1969’da TRT’nin gerçek bir devlet televizyonu olduğu dönemde TRT’ye girdi. 1982’de kurumdan emekli oluncaya kadar dış haberler bölümünde çevirmen, metin yazarı, ön denetim ve redaksiyon müdürü, genel müdürlük müşaviri olarak çalıştı… (Wikipedi)
Özdemir İnce’nin dilimize kazandırdığı bir kavramı Cumhuriyet Gazetesinde çıkan “Aydınlık Suçu” yazısından bir alıntı ile aktaralım:
“Okumuş adam”, “kültürlü adam”, “kafa emekçisi” (doktor, avukat, öğretmen, vb.) ile “aydın” arasında kalın bir duvar vardır…“Aydınlık”, hayat kazanma tarzı olmadığı için bir meslek değildir. Aydın, pozitivizm ve aydınlanma çağının ürünü olan bir tiptir: deney ve eleştiriyi seçmiştir. Aydınlık diploması veren okul yoktur; aydın oluş babadan oğula geçmez; aydınlık atama yoluyla elde edilen bir görev değildir; aydınlık ihale edilemez; aydını hiçbir güç görevden alamaz. Aydın, sorumluluk duyan bir kişidir ve bu sorumluluk duygusu kendiliğindendir; bu duygu aydına görev olarak verilmiş, ihale edilmiş değildir.

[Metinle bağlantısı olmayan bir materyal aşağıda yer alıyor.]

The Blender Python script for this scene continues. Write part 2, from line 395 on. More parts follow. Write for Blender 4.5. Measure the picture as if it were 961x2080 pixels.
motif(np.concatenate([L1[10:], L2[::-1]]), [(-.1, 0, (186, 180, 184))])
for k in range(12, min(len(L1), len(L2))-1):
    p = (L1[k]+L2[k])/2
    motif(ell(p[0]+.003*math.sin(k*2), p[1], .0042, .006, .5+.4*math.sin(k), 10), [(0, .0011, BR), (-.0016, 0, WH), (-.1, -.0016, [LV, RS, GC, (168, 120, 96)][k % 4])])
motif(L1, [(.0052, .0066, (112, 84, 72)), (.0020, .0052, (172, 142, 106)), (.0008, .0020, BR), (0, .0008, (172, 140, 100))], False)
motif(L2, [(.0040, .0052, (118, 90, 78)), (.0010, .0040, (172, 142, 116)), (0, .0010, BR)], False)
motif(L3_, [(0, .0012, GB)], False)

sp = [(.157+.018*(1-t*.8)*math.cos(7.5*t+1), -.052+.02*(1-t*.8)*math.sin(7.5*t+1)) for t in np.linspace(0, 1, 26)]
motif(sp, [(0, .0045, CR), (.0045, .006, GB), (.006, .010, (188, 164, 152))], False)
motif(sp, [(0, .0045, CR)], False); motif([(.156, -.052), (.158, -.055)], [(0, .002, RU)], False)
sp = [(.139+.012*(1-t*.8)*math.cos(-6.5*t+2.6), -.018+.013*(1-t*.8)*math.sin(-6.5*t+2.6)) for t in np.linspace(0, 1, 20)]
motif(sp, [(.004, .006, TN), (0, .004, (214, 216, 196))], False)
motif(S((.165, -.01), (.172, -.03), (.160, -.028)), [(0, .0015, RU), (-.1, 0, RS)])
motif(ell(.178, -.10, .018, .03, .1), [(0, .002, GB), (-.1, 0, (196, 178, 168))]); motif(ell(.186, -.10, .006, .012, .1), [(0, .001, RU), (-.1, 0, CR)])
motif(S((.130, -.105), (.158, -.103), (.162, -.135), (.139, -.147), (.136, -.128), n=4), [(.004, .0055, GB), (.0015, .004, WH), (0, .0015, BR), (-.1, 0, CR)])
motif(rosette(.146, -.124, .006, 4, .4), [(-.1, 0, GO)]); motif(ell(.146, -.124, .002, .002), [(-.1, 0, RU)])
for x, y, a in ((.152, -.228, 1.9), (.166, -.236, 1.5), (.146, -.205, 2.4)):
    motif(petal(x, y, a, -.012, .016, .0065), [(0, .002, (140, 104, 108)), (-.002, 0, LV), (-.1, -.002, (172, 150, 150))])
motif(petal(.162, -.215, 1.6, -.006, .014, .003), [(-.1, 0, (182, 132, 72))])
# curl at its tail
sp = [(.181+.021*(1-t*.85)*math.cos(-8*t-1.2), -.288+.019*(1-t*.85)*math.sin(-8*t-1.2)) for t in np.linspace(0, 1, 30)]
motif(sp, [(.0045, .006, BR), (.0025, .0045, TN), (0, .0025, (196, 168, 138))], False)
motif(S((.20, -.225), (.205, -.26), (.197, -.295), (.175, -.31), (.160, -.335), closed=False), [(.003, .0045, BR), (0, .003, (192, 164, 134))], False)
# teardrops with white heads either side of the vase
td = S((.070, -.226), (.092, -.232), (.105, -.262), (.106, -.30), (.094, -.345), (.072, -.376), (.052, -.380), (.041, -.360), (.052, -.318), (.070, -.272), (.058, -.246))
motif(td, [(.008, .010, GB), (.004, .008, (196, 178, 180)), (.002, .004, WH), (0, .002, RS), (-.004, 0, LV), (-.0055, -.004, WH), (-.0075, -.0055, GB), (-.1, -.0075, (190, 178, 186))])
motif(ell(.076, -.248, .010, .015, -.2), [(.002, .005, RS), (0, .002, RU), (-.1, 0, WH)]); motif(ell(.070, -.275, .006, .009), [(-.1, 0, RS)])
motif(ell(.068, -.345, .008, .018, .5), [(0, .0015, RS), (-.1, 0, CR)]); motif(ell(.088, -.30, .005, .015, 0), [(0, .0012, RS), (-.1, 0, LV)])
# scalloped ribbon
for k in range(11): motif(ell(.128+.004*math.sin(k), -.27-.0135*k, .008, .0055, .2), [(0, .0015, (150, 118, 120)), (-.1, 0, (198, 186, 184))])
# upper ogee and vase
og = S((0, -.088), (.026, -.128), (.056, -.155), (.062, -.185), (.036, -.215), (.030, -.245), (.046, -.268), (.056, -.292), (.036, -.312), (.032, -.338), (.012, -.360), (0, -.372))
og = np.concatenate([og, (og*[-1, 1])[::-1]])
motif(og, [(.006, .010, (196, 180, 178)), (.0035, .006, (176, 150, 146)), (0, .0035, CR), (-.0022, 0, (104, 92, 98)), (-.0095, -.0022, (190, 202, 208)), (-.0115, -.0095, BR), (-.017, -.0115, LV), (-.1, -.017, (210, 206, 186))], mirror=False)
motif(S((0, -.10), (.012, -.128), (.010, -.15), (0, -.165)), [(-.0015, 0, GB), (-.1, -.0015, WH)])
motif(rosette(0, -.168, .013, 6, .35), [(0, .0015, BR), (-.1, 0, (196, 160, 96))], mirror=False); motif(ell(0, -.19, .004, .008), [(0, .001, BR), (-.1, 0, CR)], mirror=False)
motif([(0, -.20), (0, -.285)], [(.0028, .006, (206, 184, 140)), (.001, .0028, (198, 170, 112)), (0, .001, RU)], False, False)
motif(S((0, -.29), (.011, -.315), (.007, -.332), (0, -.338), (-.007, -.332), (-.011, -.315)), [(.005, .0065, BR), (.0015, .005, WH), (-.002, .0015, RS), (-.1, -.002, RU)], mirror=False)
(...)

Aydın, “üstüne vazife” olmayan işlere burnunu sokar, kendisini ilgilendirmeyen (karıştığı işlerde kişisel çıkarı yoktur) işlere karışır. Bu nedenle, başta devlet olmak üzere, egemen sınıflar ve güçler sevmezler aydını. Çünkü aydın, kişiliğiyle, varlığıyla, eylemiyle bir düzen değiştirmiştir; bu dünyanın kutsal düzenini değiştirmiştir…
Bu yazının can alıcı sorusunu sona sakladım…
Sizce Muharrem İnce bir aydın mıdır? Yoksa?